The opening scenes follow Armardo (Alfredo Castro), a middle aged, brooding dentist, combing through the chaotic, noisy, and dirty city of Caracas, in an attempt to quell his loneliness. Vigas shows us this through the sequence of short sexual exchanges Armardo has with various criminal city boys that he first attracts through sly eye contact, luring them with a no-need-for-words offer of a flash of a wad of cash in a downtown spot. It is always them following him back to his home – indicative clearly of the mercy the poor are at to the rich in Venezuela. Also, for a country falling fast behind in addressing discriminative global issues such as homophobia, Vigas no doubt intentionally surprises and unsettles his audience by throwing them in as witnesses of an immediately uncomfortable dynamic of a more powerful man using young, vulnerable boys as disposable objects.  However, his apparently straight forward pick-ups become rocked by the choosing of Elder, one of the more dominant street boys. Despite his name, he is naïve to the power of love and attention, having been starved of it since birth (his mother later disowns him overnight when she realises he is homosexual, and his father abused him before being imprisoned). Elder is a deeply frustrated young Venezuelan boy who exhibits intense violence and sexual promiscuity from the offset in a vain to attempt to quieten this deep dissatisfaction that comes from growing up as a child of such a complicated and tainted land, a struggle which we painfully see carried on consistently to the ending credits.

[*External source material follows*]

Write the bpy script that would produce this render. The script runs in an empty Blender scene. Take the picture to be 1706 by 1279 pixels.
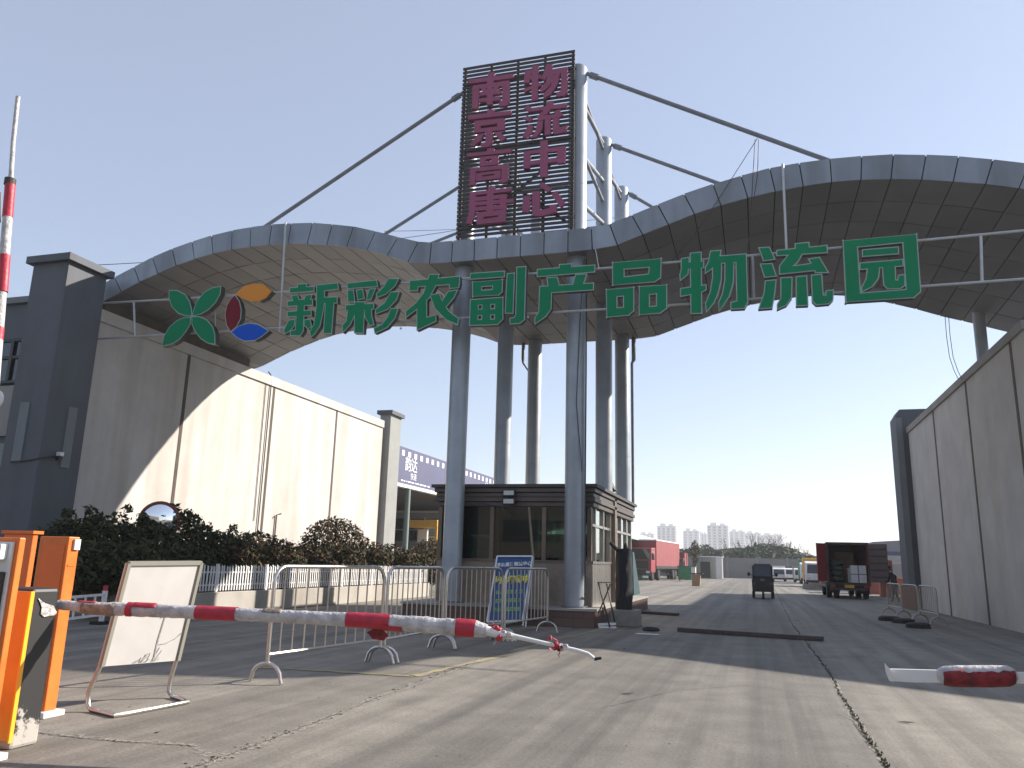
import bpy, math, random
import numpy as np
from mathutils import Vector, Matrix, geometry
rnd = random.Random(7)
R_ = math.radians
scn = bpy.context.scene
COL = scn.collection

# ------------------------------------------------------------------ camera
CAM_H = 1.35
FPX, PITCH, ROLL, YAW = 1322.1, 0.22094, 0.025823, 0.2982
CX, CY = 853.0, 639.5
_F = Vector((-math.sin(YAW)*math.cos(PITCH), math.cos(YAW)*math.cos(PITCH), math.sin(PITCH)))
_r0 = Vector((math.cos(YAW), math.sin(YAW), 0)); _u0 = _r0.cross(_F)
_Rt = math.cos(ROLL)*_r0 + math.sin(ROLL)*_u0
_U = -math.sin(ROLL)*_r0 + math.cos(ROLL)*_u0
cam_d = bpy.data.cameras.new('camera'); cam = bpy.data.objects.new('camera', cam_d); COL.objects.link(cam)
m = Matrix((_Rt, _U, -_F)).transposed().to_4x4(); m.translation = (0, 0, CAM_H); cam.matrix_world = m
cam_d.sensor_width = 36; cam_d.lens = FPX/1706*36; cam_d.clip_end = 6000; cam_d.clip_start = 0.05
scn.camera = cam

# ------------------------------------------------------------------ world, sun, exposure
SUN = Vector((1.0, 0.72, 0.72)).normalized()
w = bpy.data.worlds.new('World'); scn.world = w; w.use_nodes = True
nt = w.node_tree; nt.nodes.clear()
sky = nt.nodes.new('ShaderNodeTexSky'); sky.sky_type = 'NISHITA'; sky.sun_disc = False
sky.sun_elevation = math.asin(SUN.z); sky.sun_rotation = math.atan2(SUN.x, SUN.y)
sky.air_density = 1.0; sky.dust_density = 0.4; sky.ozone_density = 1.6; sky.altitude = 50
bg = nt.nodes.new('ShaderNodeBackground'); bg.inputs[1].default_value = 0.108
wo = nt.nodes.new('ShaderNodeOutputWorld')
veil = nt.nodes.new('ShaderNodeMix'); veil.data_type = 'RGBA'; veil.inputs['Factor'].default_value = 0.52   # an even winter haze over the whole sky
veil.inputs['B'].default_value = (2.75, 2.95, 3.65, 1); nt.links.new(sky.outputs[0], veil.inputs['A'])
nt.links.new(veil.outputs['Result'], bg.inputs[0]); nt.links.new(bg.outputs[0], wo.inputs[0])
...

This turbulence never settles between them as the film progresses, only deepening as Elder becomes the one reaching out for attention, mistaking it for love. The presence of this confused combination of emotion and aggression was always going to be an intrinsic part of such a film; Venezuela is a country with one of the highest homicide rates in the entire world, and Caracas has the highest homicide rate within Venezuela. While the middle to upper classes get on with day to day life with a fairly comfortable ignorance of the violent underworld that they tread on, the poorer – which the majority of citizens are – cannot. This is why Armardo is such an interesting lead character; we question, as passive observers, him silently leave his homely apartment again and again to cross the town’s border between rich and poor in pursuit of excitement. Why, when he could live the uncomplicated life that his emotional hostage Elder craves so deeply? This search for more is clearly reflective of the wider atmosphere in Venezuela. It is an unbelievably tense country – every aspect of life there is strained to its taut limit. The politics, the education system, the class divide -everything is an extreme. And this, again, is reflected in the two leading characters: they are polar opposites of one another, yet they are intrinsically linked – both are, emotionally, orphans with a particularly difficult connection to their fathers. Everything is in conflict, but they find a way to not only survive, but fully develop lives alongside one another, which is the only way to survive in such a place.

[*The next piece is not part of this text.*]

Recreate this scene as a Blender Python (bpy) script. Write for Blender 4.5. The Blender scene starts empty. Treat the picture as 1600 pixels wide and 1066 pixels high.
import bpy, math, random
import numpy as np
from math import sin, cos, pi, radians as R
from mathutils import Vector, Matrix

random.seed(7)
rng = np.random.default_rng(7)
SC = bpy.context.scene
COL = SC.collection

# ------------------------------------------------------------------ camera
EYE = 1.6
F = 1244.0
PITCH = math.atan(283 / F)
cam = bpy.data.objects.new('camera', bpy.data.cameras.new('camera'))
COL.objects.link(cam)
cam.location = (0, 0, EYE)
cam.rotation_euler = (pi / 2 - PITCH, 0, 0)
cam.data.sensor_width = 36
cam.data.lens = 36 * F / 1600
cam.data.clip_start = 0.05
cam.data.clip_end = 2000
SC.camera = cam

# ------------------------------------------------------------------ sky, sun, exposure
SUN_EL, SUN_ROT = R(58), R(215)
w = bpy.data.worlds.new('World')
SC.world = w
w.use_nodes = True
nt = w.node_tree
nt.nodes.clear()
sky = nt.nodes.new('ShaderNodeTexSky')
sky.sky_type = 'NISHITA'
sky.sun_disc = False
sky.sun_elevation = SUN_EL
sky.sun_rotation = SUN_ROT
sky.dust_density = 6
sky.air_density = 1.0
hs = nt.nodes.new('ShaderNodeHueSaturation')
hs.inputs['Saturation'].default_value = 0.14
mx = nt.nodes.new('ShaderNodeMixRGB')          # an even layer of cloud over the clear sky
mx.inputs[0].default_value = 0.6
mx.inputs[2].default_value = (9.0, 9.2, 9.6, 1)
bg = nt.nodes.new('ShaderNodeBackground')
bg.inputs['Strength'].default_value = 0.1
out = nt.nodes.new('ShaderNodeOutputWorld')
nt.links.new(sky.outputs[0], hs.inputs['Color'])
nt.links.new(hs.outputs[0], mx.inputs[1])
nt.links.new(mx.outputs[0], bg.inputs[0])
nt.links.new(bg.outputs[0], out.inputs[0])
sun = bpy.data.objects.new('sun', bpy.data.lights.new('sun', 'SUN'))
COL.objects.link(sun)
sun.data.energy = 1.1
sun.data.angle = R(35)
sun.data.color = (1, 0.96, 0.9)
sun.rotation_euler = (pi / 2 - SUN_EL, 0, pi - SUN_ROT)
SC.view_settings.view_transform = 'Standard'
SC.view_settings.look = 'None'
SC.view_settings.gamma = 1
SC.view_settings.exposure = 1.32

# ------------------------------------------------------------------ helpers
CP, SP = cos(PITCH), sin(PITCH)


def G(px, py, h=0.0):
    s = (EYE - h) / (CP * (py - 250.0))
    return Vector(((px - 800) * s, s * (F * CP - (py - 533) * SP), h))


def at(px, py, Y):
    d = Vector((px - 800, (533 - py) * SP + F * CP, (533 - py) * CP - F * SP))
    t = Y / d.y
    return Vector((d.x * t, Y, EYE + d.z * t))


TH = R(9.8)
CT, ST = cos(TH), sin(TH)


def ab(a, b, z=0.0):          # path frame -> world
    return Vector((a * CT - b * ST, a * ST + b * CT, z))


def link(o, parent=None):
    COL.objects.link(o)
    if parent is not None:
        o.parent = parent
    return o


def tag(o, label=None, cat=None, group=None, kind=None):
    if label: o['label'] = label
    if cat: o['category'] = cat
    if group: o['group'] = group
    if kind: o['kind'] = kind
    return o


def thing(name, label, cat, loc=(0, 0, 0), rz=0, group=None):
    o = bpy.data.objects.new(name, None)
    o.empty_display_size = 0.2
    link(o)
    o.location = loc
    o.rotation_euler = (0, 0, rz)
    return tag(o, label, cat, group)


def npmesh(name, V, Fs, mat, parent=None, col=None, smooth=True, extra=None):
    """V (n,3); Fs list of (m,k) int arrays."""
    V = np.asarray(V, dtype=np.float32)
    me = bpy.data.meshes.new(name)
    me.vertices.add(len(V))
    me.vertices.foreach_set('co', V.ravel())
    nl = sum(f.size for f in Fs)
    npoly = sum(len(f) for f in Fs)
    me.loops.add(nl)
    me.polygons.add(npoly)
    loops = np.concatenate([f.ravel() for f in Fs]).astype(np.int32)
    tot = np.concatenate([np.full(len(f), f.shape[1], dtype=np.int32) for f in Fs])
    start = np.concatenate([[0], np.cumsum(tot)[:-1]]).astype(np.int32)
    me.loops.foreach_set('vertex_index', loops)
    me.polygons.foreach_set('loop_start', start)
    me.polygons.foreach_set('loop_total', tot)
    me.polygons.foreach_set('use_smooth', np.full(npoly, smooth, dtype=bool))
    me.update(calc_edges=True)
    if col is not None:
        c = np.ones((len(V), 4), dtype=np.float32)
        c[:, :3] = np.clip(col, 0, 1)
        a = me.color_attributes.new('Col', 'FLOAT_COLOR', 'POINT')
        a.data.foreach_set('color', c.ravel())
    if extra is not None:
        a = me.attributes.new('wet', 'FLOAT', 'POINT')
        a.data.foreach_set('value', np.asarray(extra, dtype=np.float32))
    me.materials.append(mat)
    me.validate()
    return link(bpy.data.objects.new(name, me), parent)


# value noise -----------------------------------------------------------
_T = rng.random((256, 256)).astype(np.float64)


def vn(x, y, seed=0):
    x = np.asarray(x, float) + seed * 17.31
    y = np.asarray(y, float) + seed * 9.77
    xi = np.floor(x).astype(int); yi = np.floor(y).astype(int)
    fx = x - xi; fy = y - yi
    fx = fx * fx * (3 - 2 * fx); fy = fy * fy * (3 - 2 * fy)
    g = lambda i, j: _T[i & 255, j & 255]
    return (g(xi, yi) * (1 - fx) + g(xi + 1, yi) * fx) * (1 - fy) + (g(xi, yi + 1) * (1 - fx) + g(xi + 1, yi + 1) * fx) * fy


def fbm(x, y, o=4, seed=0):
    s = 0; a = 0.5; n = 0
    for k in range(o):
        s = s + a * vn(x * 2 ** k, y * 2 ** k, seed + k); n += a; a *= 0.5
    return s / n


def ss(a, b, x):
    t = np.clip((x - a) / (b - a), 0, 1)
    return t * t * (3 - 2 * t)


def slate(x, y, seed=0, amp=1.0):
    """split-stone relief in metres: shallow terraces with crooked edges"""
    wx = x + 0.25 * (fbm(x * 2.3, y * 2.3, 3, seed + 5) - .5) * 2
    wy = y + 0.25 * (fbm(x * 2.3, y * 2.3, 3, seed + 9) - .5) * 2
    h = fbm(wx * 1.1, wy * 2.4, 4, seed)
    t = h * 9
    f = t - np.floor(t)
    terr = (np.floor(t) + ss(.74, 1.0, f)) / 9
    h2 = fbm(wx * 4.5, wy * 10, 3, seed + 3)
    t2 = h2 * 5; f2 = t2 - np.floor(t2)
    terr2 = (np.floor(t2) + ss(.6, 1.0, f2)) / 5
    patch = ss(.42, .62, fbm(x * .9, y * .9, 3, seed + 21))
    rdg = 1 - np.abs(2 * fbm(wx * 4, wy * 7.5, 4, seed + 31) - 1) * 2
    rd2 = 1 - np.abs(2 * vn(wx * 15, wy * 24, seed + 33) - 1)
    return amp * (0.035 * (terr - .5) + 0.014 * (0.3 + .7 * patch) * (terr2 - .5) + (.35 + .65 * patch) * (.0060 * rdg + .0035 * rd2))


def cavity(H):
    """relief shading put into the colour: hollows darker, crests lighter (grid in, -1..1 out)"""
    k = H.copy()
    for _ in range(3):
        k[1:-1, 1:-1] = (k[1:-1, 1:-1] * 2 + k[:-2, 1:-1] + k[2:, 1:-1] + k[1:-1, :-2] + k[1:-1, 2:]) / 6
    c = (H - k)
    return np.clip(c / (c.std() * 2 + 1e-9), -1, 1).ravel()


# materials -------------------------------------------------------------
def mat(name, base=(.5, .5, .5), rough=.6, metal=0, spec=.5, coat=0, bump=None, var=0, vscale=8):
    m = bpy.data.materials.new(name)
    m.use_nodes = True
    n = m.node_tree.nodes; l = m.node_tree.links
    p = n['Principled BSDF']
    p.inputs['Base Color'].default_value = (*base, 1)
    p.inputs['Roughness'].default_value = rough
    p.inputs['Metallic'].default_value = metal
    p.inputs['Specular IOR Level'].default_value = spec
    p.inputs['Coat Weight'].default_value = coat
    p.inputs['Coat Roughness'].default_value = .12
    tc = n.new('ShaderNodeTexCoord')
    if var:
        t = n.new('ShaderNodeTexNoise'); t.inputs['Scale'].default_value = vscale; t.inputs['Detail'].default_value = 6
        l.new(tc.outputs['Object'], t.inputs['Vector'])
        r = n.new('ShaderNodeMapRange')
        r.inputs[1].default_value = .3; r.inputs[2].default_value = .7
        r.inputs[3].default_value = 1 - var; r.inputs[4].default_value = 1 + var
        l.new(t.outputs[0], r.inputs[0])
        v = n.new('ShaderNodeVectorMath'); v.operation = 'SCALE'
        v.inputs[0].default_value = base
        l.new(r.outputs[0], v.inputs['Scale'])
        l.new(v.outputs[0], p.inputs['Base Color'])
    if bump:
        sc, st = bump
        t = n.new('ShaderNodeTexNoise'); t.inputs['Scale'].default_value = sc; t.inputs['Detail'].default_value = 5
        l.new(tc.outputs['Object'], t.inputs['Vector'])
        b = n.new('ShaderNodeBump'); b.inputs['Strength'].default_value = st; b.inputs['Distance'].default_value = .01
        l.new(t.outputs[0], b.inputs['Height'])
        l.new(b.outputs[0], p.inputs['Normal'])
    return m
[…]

Multiple world surveys consistently show Venezuelans to be among the happiest people in the world, which indicates how resilient they are and will no doubt always be. Vigas chooses to film in such a simple, seemingly distant way to show us that we need to take a step back and just observe. He knows that fixing Venezuela will be a complex process. So he offers no solution in ‘From Afar’, nor does he search for one in his broken dialogue. It is always that Armardo and Elder are dodging questions at different times, from marriage to the whereabouts of their fathers. Perhaps Vigas is suggesting that if the right people finally begin answering, Venezuela will be able to again be famous for its many amazing talents, not the disturbing and destructive ones.